Soon after this, I met Ellen, the woman who would become my wife. I'll tell all about that in the next chapter, but for now, I want to end with this.

Ellen's father, Thomas Flanagan, was the chairman of the Berkeley English department. This had nothing to do with
how I met her. I was so mentally dissociated from the school experience that I had no idea what the chairman of an English department was. But moving in with Ellen turned out to be sort of like marrying the boss's daughter. Even the professors who suspected me of faking it started to give me As. It's probably how I got my degree.

More importantly, Ellen's father and mother took to me. The first time I came into their house, I was approached by their yapping wire-haired terrier. I laughed and said, “Asta!” Asta was the dog in Dashiell Hammett's
The Thin Man—
a schnauzer in the novel but a wire-hair in the famous 1934 film
.
Tom's face lit up when I called the dog that name. I think both he and Ellen's mother were thrilled their daughter had finally brought home a boyfriend who might have actually once read a book!

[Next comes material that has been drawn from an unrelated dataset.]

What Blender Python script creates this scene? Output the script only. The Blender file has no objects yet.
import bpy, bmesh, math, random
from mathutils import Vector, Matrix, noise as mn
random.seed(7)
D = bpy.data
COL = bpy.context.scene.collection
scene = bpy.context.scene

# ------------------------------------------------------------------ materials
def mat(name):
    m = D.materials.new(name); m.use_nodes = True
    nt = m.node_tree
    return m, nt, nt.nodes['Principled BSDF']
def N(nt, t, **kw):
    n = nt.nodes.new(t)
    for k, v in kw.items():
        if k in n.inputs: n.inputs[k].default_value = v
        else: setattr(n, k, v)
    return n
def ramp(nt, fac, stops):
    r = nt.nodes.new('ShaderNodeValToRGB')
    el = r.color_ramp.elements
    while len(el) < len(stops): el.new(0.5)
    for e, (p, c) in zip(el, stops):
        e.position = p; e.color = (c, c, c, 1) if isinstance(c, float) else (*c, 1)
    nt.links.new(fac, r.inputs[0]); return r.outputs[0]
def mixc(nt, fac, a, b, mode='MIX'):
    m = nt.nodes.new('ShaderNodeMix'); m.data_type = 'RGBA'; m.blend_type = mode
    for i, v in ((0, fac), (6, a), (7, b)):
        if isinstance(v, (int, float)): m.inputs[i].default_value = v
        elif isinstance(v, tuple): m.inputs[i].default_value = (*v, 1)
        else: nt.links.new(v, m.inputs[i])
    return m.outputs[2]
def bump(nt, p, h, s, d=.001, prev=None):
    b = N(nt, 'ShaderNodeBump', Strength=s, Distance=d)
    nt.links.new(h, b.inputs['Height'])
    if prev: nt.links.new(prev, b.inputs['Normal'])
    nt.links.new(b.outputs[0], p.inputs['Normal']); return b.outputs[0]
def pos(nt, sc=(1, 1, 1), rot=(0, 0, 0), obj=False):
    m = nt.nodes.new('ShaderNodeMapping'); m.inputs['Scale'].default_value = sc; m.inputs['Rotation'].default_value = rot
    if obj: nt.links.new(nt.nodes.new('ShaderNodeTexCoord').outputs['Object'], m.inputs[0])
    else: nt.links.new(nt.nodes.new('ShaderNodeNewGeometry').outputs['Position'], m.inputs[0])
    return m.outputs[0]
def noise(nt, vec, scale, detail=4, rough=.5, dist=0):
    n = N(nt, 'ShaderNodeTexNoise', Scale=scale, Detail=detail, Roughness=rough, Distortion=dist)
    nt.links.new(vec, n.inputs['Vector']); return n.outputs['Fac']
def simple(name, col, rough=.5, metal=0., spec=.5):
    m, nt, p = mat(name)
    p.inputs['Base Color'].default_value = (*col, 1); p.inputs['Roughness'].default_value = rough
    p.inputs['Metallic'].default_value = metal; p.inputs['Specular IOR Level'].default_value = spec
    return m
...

In any case, they kindly welcomed me into their family.

It was a fine, delightful irony. Here I was, an academic fraud, suddenly attending dinners and cocktail parties with the stars of the university's English department. These were brilliant men, almost all men, a faculty rated second in the country only to Yale's. They spoke effortlessly and allusively of literature from Homer to Seamus Heaney. Seamus himself was a good friend of Tom's and sometimes in the house. He and Tom and Ellen and I even traveled through Ireland together once, the Irish poet and the Irish-American professor-novelist discoursing on the history of every blade of grass. These men—all these learned men I met—seemed to know everything about everything. They made casual jokes about lines from poems I had never heard of. They discussed
current events in the context of a history I only dimly understood. They lived, in other words, in a world whose existence I had only just begun to suspect: the world of ideas. For the first time, I started to wonder whether it might be my world, the world I belonged in.